Perhaps a little out of spite, but personally I would like to draw your attention not so much to whether the cooperation of the auditor with the management or supervisory board of an audited entity should be currently assessed positively or not, but rather what perspective to adopt to assess such cooperation. Although cooperation of the auditor with a management and supervisory board looks differently, the objective seems to be the same: added value in its broad sense that the auditor can give to the other party. This is the perspective which I would use to evaluate the cooperation of auditors with management and supervisory boards.

Due to the fact that a management board serves as the function of an agent, appointed on behalf of the owners to run the business, and the auditor is appointed in order to confirm whether the financial statements prepared by the management board contain any material misstatements, auditor - management board cooperation will certainly be assessed differently (from the perspective of a different kind of added value) than auditor - supervisory board cooperation (audit committees).

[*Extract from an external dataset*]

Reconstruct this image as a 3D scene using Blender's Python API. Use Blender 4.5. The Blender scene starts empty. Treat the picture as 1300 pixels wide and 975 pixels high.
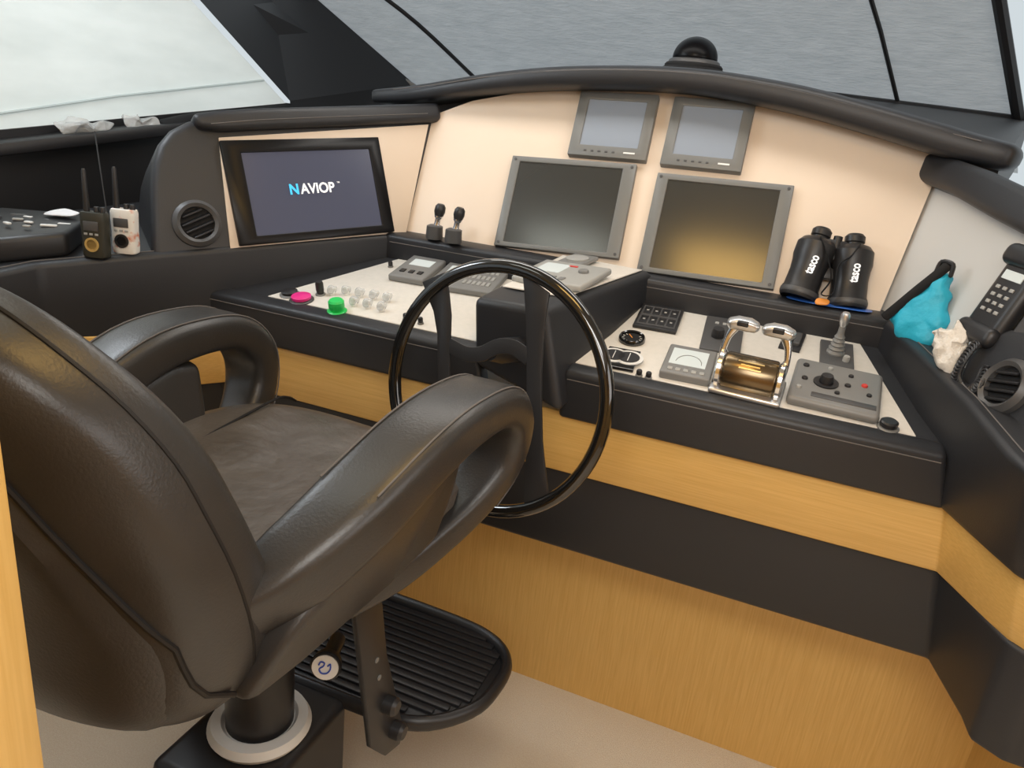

The management's expectations towards the auditor concern, e.g. such issues as addressing mistakes made by persons involved in the reporting, identification of tax risks or improvement of processes in the organization. Thus, as you can see, those desires to some extent go beyond the scope of a statutory audit, and one cannot blame the auditor for the fact that – while maintaining appropriate principles, professional judgment and scepticism – it turns out that during a subsequent inspection by a fiscal authority the company will be obliged to pay, e.g. additional income tax.

The expectations of supervisory boards and audit committees, in turn, may concern such areas as: information about fraud, risk associated with the dishonesty of the management board, going concern risk, weakness of internal control, significant distortions in the financial statements, and associated risks influencing the owners or a wider group of stakeholders.

This shows that auditors are often caught between a rock and a hard place: on the one hand, they need to perform their mission, which is to issue an opinion confirming that there are no significant issues that would interest the supervisory board or audit committees; on the other hand, they must "operationally" cooperate with the management board that also has their expectations, often inconsistent with the expectations of the owner. And, in addition, all the work of the auditor must be performed in accordance with the rules to meet the principles of the auditing methodology and the expectations of the auditors' supervisory authorities.

Therefore, for both the boards of directors and the supervisory boards, the key seems to be to understand the purpose of auditing a given company. Reconciling the mutual expectations within the framework of the trilateral exchange of views should be before the order, and not after it. As a result, it will be easier both for management and supervisory boards/audit committees to establish the expectations towards the auditor and to constructively evaluate subsequent cooperation in the perspective of what the auditor can and should give them while involving the other party as well. In my opinion, there should be a greater emphasis on this trilateral discussion, and the added value of auditing and improvement in the management board - auditor and supervisory board - auditor cooperation is just a matter of time.